Analysis of Multitasking Pareto Optimization for Monotone Submodular Problems
New evolutionary algorithm tackles several related constrained problems simultaneously, boosting efficiency.
Researchers Liam Wigney and Frank Neumann have published a paper introducing a new multitasking approach for evolutionary multi-objective algorithms. Traditionally, algorithms like these are run separately for each instance of a constrained optimization problem. Their novel formulation allows a single algorithm run to solve multiple related problems that share a core monotone submodular function but have different knapsack constraints. This enables the algorithm's population to share beneficial solutions across all problems simultaneously, leading to smaller, more manageable Pareto fronts and significant efficiency gains compared to running classical approaches independently for each task.

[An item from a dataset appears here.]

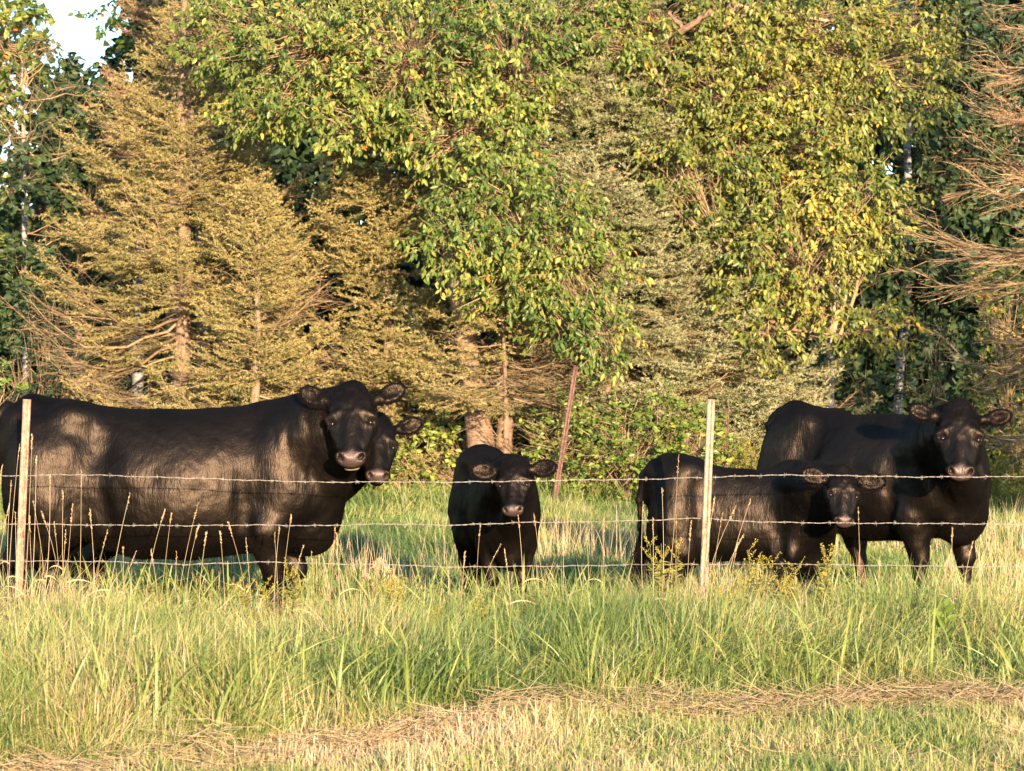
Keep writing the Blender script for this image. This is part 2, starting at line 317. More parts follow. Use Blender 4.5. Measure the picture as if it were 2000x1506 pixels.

Using rigorous runtime analysis, the researchers proved that their multitasking approaches can achieve a (1-1/e)-approximation—a standard benchmark for near-optimal solutions in submodular optimization—for each of the given problems. Their experimental investigations focused on the maximum coverage problem, a classic example of a monotone submodular function. These experiments provided crucial insight into the practical dynamics of the approach, revealing both how it works effectively and the conditions under which it may struggle, particularly for problems where elements within a constraint have varied costs instead of uniform costs.

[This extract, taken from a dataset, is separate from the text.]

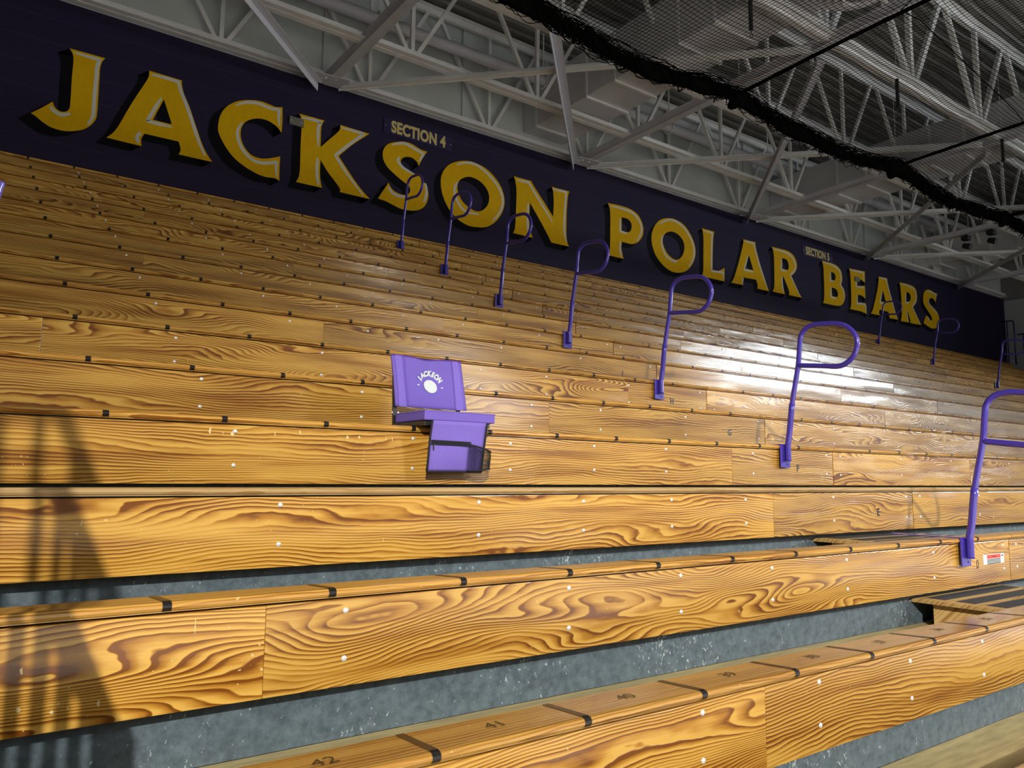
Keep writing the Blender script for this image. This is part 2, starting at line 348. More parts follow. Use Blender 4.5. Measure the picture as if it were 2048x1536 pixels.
('R','third',[(19.55,5.907,1),(19.903,5.928),(20.251,5.913),(20.421,5.835),(20.461,5.656),(20.408,5.487),(20.216,5.334,1),(20.392,5.118),(20.614,4.882,1),(20.038,4.867,1),(20.025,4.956),(19.918,5.191,1),(19.898,5.076),(19.964,4.869,1),(19.536,4.861,1),(19.603,5.037),(19.619,5.286),(19.616,5.624),(19.593,5.823)],[[(19.903,5.7,1),(20.054,5.688),(20.122,5.584),(20.031,5.457),(19.854,5.42,1)]],[[(19.619,5.873),(19.986,5.884),(20.331,5.822),(20.402,5.648),(20.34,5.478),(20.171,5.328,1),(20.549,4.908)],[(19.872,5.696),(19.822,5.4,1),(20.027,5.422)],[(19.877,5.208),(19.911,4.897)]]),
('S','third',[(20.97,5.906),(21.206,5.953),(21.412,5.913),(21.615,5.907,1),(21.537,5.765),(21.475,5.626,1),(21.367,5.717),(21.228,5.72),(21.119,5.658),(21.118,5.564),(21.294,5.47),(21.519,5.383),(21.635,5.232),(21.607,5.11),(21.521,4.981),(21.369,4.881),(21.135,4.864),(20.867,4.924),(20.734,4.954,1),(20.815,5.08),(20.918,5.198,1),(21.023,5.107),(21.158,5.077),(21.234,5.133),(21.174,5.219),(20.981,5.358),(20.813,5.498),(20.785,5.657),(20.846,5.806)],[],[[(21.013,5.877),(21.293,5.895),(21.548,5.862,1),(21.439,5.727)],[(21.131,5.683),(21.081,5.558),(21.336,5.429),(21.577,5.272)],[(20.961,5.168),(21.112,5.071)]])]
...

- Solves multiple related constrained optimization problems in one run instead of separately, sharing solutions across tasks.
- Proven to achieve a (1-1/e)-approximation for each problem via rigorous runtime analysis.
- Experimental tests on the maximum coverage problem reveal practical strengths and limitations, especially with varied costs.
Why It Matters
This could drastically improve the efficiency of solving complex real-world optimization problems like resource allocation and feature selection.